И вот теперь князь умирал. Память тормошила его, звала на бой, но перед глазами стояли жена Дарья Михайловна Арсеньева, дочь Мария, которую он отдал на заклание своим властолюбивым планам. Она еще в 1726 году была обручена с графом Сапегою, к которому питала нежные чувства. Отец разрушил ее счастье. Она не вынесла тягот березовской ссылки, крушения – не по ее вине, она была чиста перед Богом и людьми! – светлых надежд. Князь искренно плакал над холодным холмиком земли, но искупил ли он, бывший генералиссимус, тяжкую вину перед дочерью? Нет! Он был повинен в страданиях и лишениях близких людей, детей, еще оставшихся в живых. Он обязан был умереть, потому что только после его смерти сильные мира сего могли пожалеть его детей. Только смерть князя Ижорского могла их спасти. Эта мысль сверкнула перед ним в горький час, когда он сидел у могилы княжны Марии. И теперь Меншиков умирал. Отказался от пищи, принимал только два-три глотка холодной воды в день и молчал в глубокой, никем не разгаданной печали.
22 октября 1729 года русский генералиссимус, сподвижник и друг Петра Великого, правая рука во всех начинаниях царя-преобразователя, скончался. Похоронили Меншикова рядом с дочерью у церкви, которую он сам срубил на берегу реки Сосвы.
Памятник герою битв и войн Петровых, организатору строительства русских городов, флота, конечно же, не поставили; разве можно и нужно ставить памятники уличным мальчишкам, посягнувшим на святая святых любого государства – на власть?!

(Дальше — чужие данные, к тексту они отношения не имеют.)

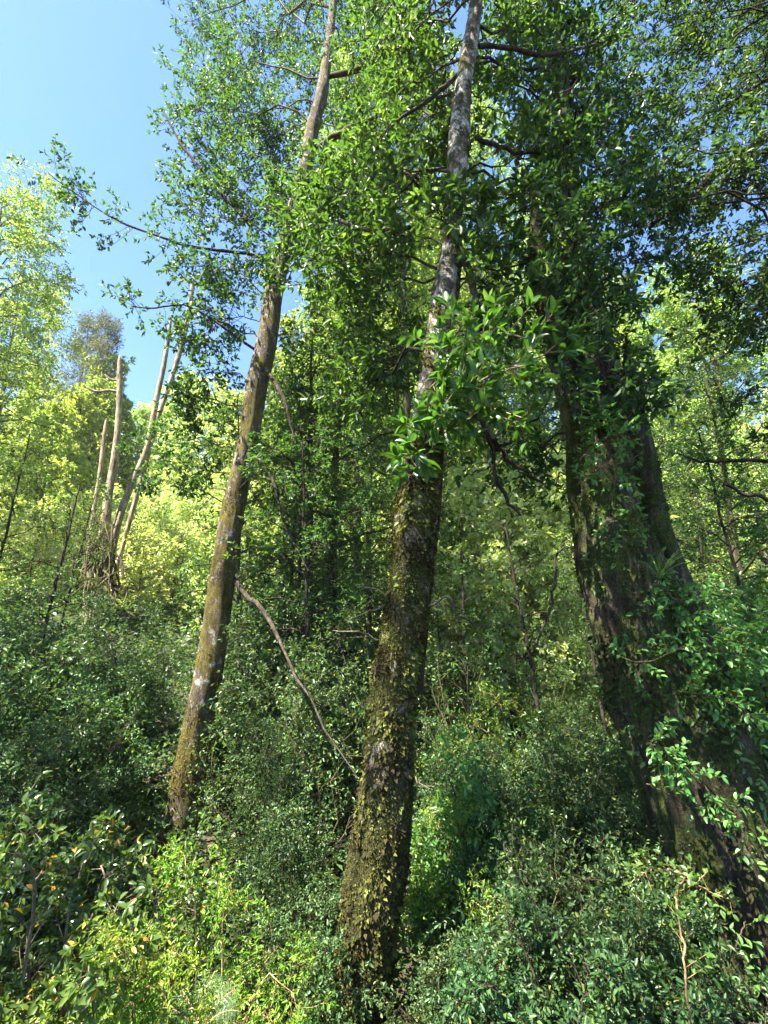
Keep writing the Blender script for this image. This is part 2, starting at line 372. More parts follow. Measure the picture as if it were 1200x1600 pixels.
# ------------------------------------------------------------------ generic trees and shrubs (local space, foot at the origin)
def bark_disp(seed, amp=.10, f=3.0, fz=.9, fine=.05, ridge=0):
    def d(p, th, k):
        q = p * np.array([f, f, fz]) + seed * 7.7
        r = p * np.array([f * 6, f * 6, fz * 3]) + seed * 3.1
        o = 1 + amp * fbm(q, 3) + fine * fbm(r, 3)
        if ridge:
            c = p * np.array([9, 9, 1.6]) + seed; c = c + .35 * fbm(p * 3, 2)[..., None]
            o = o + ridge * (.5 - 2 * np.abs(vnoise(c)) ** .7 * .5) + ridge * .5 * (.4 - np.abs(vnoise(c * np.array([2.3, 2.3, 2.0]))))
        return o
    return d
def limb_poly(rng, A, B, K=7, sag=-.12, jit=.03):
    """limbs A->B, rising first and then arching"""
    t = np.linspace(0, 1, K)[None, :, None]
    ln = np.linalg.norm(B - A, axis=-1)[:, None, None]
    P = A[:, None] * (1 - t) + B[:, None] * t + np.array([0, 0, 1]) * (-sag) * ln * np.sin(t * math.pi)
    j = rng.normal(size=P.shape) * jit * ln; j[:, 0] = 0
    return P + j
def crown_parts(rng, P, n1, l1, n2, l2, pitch, L, W, lv, tw, lo=.35, spread=.85, up=.6, r1=.006, whorl=3, drop=.1, rnd=(0, 1), fold=.75):
    """P limbs (M,K,3): twigs, twiglets, leaves"""
    A1, B1 = side_twigs(rng, P, n1, l1, lo, spread)
    A0, B0 = P[:, -2], P[:, -1]
    A1 = np.concatenate([A1, A0]); B1 = np.concatenate([B1, B0 + (B0 - A0) * .3])
    P1 = seg_poly(rng, A1, B1)
    for k in range(3): tw.prisms(P1[:, k], P1[:, k + 1], r1 * (1 - .22 * k), r1 * (.78 - .22 * k))
    A2, B2 = side_twigs(rng, P1, n2, l2, .2, spread)
    tw.prisms(A2, B2, r1 * .45, r1 * .2)
    leaves_on(rng, lv, np.concatenate([A2, P1[:, 2]]), np.concatenate([B2, B1]), pitch, L, W, up, rnd, whorl=whorl, drop=drop, fold=fold)
def make_tree(name, seed, H, r, base, crown_r, n_limbs, n1, n2, L, W, leafm, barkm, lean=.3, profile='round', pitchk=.45, shape=1, droop=-.12, tw_l=.9, twig_r=.006, upness=.25, sparse_low=True, extra_limbs=0):
    rng = np.random.default_rng(seed)
    root = empty(name, (0, 0, 0))
    K = 40; t = np.linspace(0, 1, K)
    ax = np.cumsum(rng.normal(size=(K, 2)) * .012 * H / 10, axis=0) + np.outer(t, rng.normal(size=2) * lean)
    pts = np.column_stack([ax, t * H]); pts[:, :2] -= pts[0, :2]
    rad = r * (1 - t) ** .75 * .95 + .012; rad *= 1 + .5 * np.exp(-t * H / .35)
    mb = MB(); mb.tube(pts, rad, 12, bark_disp(seed, .10)); mb.build('trunk', barkm, root)
    hz = base + (1 - base) * (np.arange(n_limbs) + rng.random(n_limbs)) / n_limbs
    u = (hz - base) / (1 - base)
    if profile == 'round': pr = np.sqrt(np.clip(1 - (u * 1.05 - .35) ** 2 / .7, .08, 1))
    elif profile == 'cone': pr = np.clip(1 - u, .06, 1) ** .8
    else: pr = .35 + .65 * np.sin(np.clip(u * 1.1 + .1, 0, 1) * math.pi)
    ln = crown_r * pr * (.65 + .5 * rng.random(n_limbs))
    az = np.arange(n_limbs) * 2.399 + rng.normal(size=n_limbs) * .4
    i = np.clip((hz * (K - 1)).astype(int), 0, K - 1)
    A = pts[i]; el = upness * (.3 + u) + rng.normal(size=n_limbs) * .15
    B = A + np.stack([np.cos(az) * np.cos(el), np.sin(az) * np.cos(el), np.sin(el)], -1) * ln[:, None]
    P = limb_poly(rng, A, B, 7, droop)
    tw = MB(); lv = Leaves()
    for k in range(n_limbs):
        bm_ = MB(); bm_.tube(P[k], np.linspace(min(rad[i[k]] * .55, .012 + ln[k] * .014), .006, 7), 5); bm_.build('branch', barkm, root)
    crown_parts(rng, P, n1, crown_r * .42 * tw_l, n2, crown_r * .2 * tw_l, L * pitchk, L, W, lv, tw, r1=twig_r)
    tag(tw.build('twigs', M['twig'], root), kind='stuff')
    lv.build('crown', leafm, root, None, shape)
    return root
def make_shrub(name, seed, H, rad, n_stem, n1, n2, L, W, leafm, twigm, lean=.55, pitchk=.5, shape=1, arch=.25, l1=.5, l2=.25, lo=.2, spread=.9, drop=.1, up=.6, whorl=3, stem_r=.012, fold=.75):
    rng = np.random.default_rng(seed)
    root = empty(name, (0, 0, 0))
    az = np.arange(n_stem) * 2.399 + rng.normal(size=n_stem) * .3
    rr = rad * np.sqrt((np.arange(n_stem) + .5) / n_stem) * (.8 + .4 * rng.random(n_stem))
    B = np.stack([np.cos(az) * rr, np.sin(az) * rr, H * (1 - .45 * (rr / rad) ** 2) * (.4 + .85 * rng.random(n_stem))], -1)
    A = np.stack([np.cos(az), np.sin(az), 0 * az], -1) * .1 * rad * rng.random(n_stem)[:, None]
    P = limb_poly(rng, A, B, 8, -arch, .025)
    tw = MB(); lv = Leaves()
    for k in range(n_stem):
        b_ = MB(); b_.tube(P[k], np.linspace(stem_r, stem_r * .3, 8), 5); b_.build('stem', twigm, root)
    crown_parts(rng, P, n1, l1, n2, l2, L * pitchk, L, W, lv, tw, lo, spread, up, stem_r * .3, whorl, drop, fold=fold)
    tag(tw.build('twigs', twigm, root), kind='stuff')
    lv.build('foliage', leafm, root, None, shape)
    return root
CH = {}
def kids(o):
    if o.name not in CH: CH[o.name] = [c for c in COL.objects if c.parent == o]
    return CH[o.name]
def place(proto, used, x, y, rz, sc, label, cat, group=None, dz=0.0, sz=None):
    """the first call moves the proto itself, later ones copy it with its parts"""
    if id(proto) not in used:
        used[id(proto)] = True; o = proto; kids(proto)
    else:
        o = proto.copy(); COL.objects.link(o)
        if 'group' in o.keys(): del o['group']
        for c in kids(proto):
            d = c.copy(); COL.objects.link(d); d.parent = o
    o.location = (x, y, float(ground(x, y)) + dz); o.rotation_euler = (0, 0, rz); o.scale = (sc, sc, sz or sc)
    tag(o, label, cat, group); return o
USED = {}
def xat(px, Y): return (px - 600) / FPX / (CP + .268 * SP) * Y

# ------------------------------------------------------------------ hero trees
def trunk_track(rows, K, thin=1.0):
    """rows (px,py,width px,Y) -> smooth world polyline and radii"""
    P = np.array([at(a, b, Y) for a, b, w_, Y in rows]); r = np.array([w_ * mpp(a, b, Y) / 2 for a, b, w_, Y in rows])
    q = curve(np.column_stack([P, r]), K)
    return q[:, :3], q[:, 3] * thin
def hero_trunk(root, name, rows, K, sides, m, seed, amp=.10, fine=.06, down=True, flare=.4, f=3.0, fz=.9, thin=1.0, ridge=0):
    P, r = trunk_track(rows, K, thin)
    if down:
        d = nrm(P[0] - P[2]); d = nrm(d * np.array([1, 1, 1])); g0 = float(ground(P[0, 0], P[0, 1])) - .15
        n = 14; L_ = max(.15, (P[0, 2] - g0) / max(-d[2], .5)); s_ = np.linspace(L_, 0, n, endpoint=False)[:, None]
        P = np.concatenate([P[0] + d * s_, P]); r = np.concatenate([r[0] * (1 + flare * (s_[:, 0] / .6).clip(0, 1.2) ** 1.6), r])
    mb = MB(); V, D = mb.tube(P, r, sides, bark_disp(seed, amp, f, fz, fine, ridge))
    o = mb.build(name, m, root, origin=root.location)
    return P, r, V, D
def moss_on(rng, V, D, P, n, lv, L, zmin=-1, zmax=99, thr=-.1, f=4.0, up=-.5, out=.6, dens=None, wr=.55):
    """small fronds standing off a displaced trunk surface V (K,sides,3)"""
    K, s_, _ = V.shape
    k = rng.integers(0, K - 1, n * 4); j = rng.integers(0, s_, n * 4); u = rng.random((n * 4, 1)); v = rng.random((n * 4, 1))
    j2 = (j + 1) % s_
    p = (V[k, j] * (1 - u) + V[k + 1, j] * u) * (1 - v) + (V[k, j2] * (1 - u) + V[k + 1, j2] * u) * v
    nn = nrm(D[k, j] + D[k, j2])
    ok = (p[:, 2] > zmin) & (p[:, 2] < zmax) & (fbm(p * f, 3) > thr + (0 if dens is None else dens(p)))
    p, nn = p[ok][:n], nn[ok][:n]; N = len(p)
    t = rvec(rng, N); d = nrm(nn * out + t * .7 + np.array([0, 0, up]))
    s = .5 + rng.random(N)
    tone = np.clip(.42 + .5 * fbm(p * 5 + 9, 2) + .22 * rng.normal(size=N), 0, 1)
    lv.add(p - nn * .004, d, nrm(nn + rvec(rng, N) * .5), L * s, L * wr * s, tone)
def hero_limbs(rng, root, tp, tr, clumps, m, up_frac=.35, lo_z=2.0, K=8, jit=.03, sag=-.10, thick=.012, zcap=None):
    """a limb from the trunk to each clump (px,py,Y,spread); returns limb polylines"""
    out = []
    for px, py, Y, sp in clumps:
        c = at(px, py, Y) if abs(px) > 30 else np.array([px, py, Y], float)   # small numbers: metres
        hd = np.linalg.norm(c[:2] - np.array([np.interp(c[2], tp[:, 2], tp[:, 0]), np.interp(c[2], tp[:, 2], tp[:, 1])]))
        za = np.clip(c[2] - up_frac * hd + rng.normal() * .15, lo_z, zcap or tp[-1, 2] - .1)
        if abs(px) < 30: za = rng.uniform(8.3, tp[-1, 2])
        i = int(np.argmin(np.abs(tp[:, 2] - za))); a = tp[i]
        P = limb_poly(rng, a[None], c[None], K, sag, jit)[0]
        ln = np.linalg.norm(c - a)
        b_ = MB(); b_.tube(P, np.linspace(min(tr[i] * .6, thick + .006 * ln), .005, K), 6)
        b_.build('branch', m, root, origin=root.location)
        out.append(P)
    return np.array(out)
def clump_crown(rng, limbs, clumps, n1, n2, pitch, L, W, lv, tw, r1=.005, up=.6, drop=.1, whorl=3, rnd=(0, 1), lo=.5, ref=.9):
    for P, c in zip(limbs, clumps):
        sp = c[3]; n1_ = max(4, int(n1 * min(1.0, (sp / ref) ** 1.6)))
        # clump twigs fill the end of the limb
        A1, B1 = side_twigs(rng, P[None], n1_, sp * 1.25, lo, .95, .05, .2)
        e = P[-1]; k = int(n1_ * .8)
        q = e + rvec(rng, k) * (sp * 1.25 * rng.random((k, 1)) ** .45); q0 = P[-2] + (e - P[-2]) * rng.random((k, 1))
        A1 = np.concatenate([A1, q0]); B1 = np.concatenate([B1, q])
        P1 = seg_poly(rng, A1, B1, 4, .1)
        for k in range(3): tw.prisms(P1[:, k], P1[:, k + 1], r1 * (1 - .22 * k), r1 * (.78 - .22 * k))
        A2, B2 = side_twigs(rng, P1, n2, sp * .5, .25, .9)
        tw.prisms(A2, B2, r1 * .5, r1 * .25)
        leaves_on(rng, lv, np.concatenate([A2, P1[:, 2]]), np.concatenate([B2, B1]), pitch, L, W, up, rnd, whorl=whorl, drop=drop)
def traced(rows, K=10): 
    q = curve(np.array([[*at(a, b, Y), w_ * mpp(a, b, Y) / 2] for a, b, w_, Y in rows]), K)
    return q[:, :3], q[:, 3]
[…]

Расчет А.Д. Меншикова оказался точным. Через два года после его смерти, в 1731 году, императрица Анна Ивановна вернула из ссылки семнадцатилетнего сына князя Ижорского – Александра, дочь – княжну Александру.
Сын его служил Отечеству исправно, умер генерал-аншефом в 1764 году, оставив по себе память храброго воина и благонамеренного гражданина.
Дочь на следующий день после приезда из Сибири стала женой Густава Бирона, но в 1736 году, в возрасте 24 лет, умерла.
О других женщинах А.Д. Меншикова говорить нечего: слишком много их было, слишком мал их вклад в российскую историю.